Monasterio de San José
Dos años después moría la princesa. La joven Ana, como ya había advertido y tratado de resolver la situación su madre sin conseguirlo, había quedado manchada con un estigma que dificultaba una buena boda para ella. Aún así, se consiguió un compromiso matrimonial con uno de sus primos, Don Íñigo López de Mendoza, Sexto Conde de Tendilla; pero con tal mala suerte que una caída de un caballo lo llevó a la muerte antes de que se cumpliera el compromiso.¿Qué fue de Ana entonces? Decidió hacerse monja y recluirse en el Monasterio de San José, con las Hermanas Franciscanas de la Orden de la Inmaculada Concepción, donde permaneció hasta su muerte acaecida en el año 1614, cuando contaba 41 años.
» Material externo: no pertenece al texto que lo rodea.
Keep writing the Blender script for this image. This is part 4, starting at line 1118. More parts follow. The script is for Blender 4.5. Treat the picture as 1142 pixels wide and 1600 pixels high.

En aquel convento también habría una reja, pero no de la misma condición que la que le imponían en su palacio; además contaba con la compañía de alguna pariente, así como amiga proveniente del servicio de la princesa que también ingresaron en el convento. Probablemente Ana, allí se sentía a salvo de intrigas y opiniones a favor y en contra de lo acaecido a su madre.

¿Realmente somos conscientes de lo que nuestra vida y la forma de vivirla puede afectar a  aquellos que nos rodean? ¿Somos conscientes de los posibles daños colaterales que podamos provocar? A veces, antes de efectuar acciones precipitadas quizá sería prudente pararse a determinar el bien o el mal que de ellas pueda seguirse. Puede que Ana consiguiera ser feliz en su refugio, pero ¿alguna vez fue verdaderamente libre?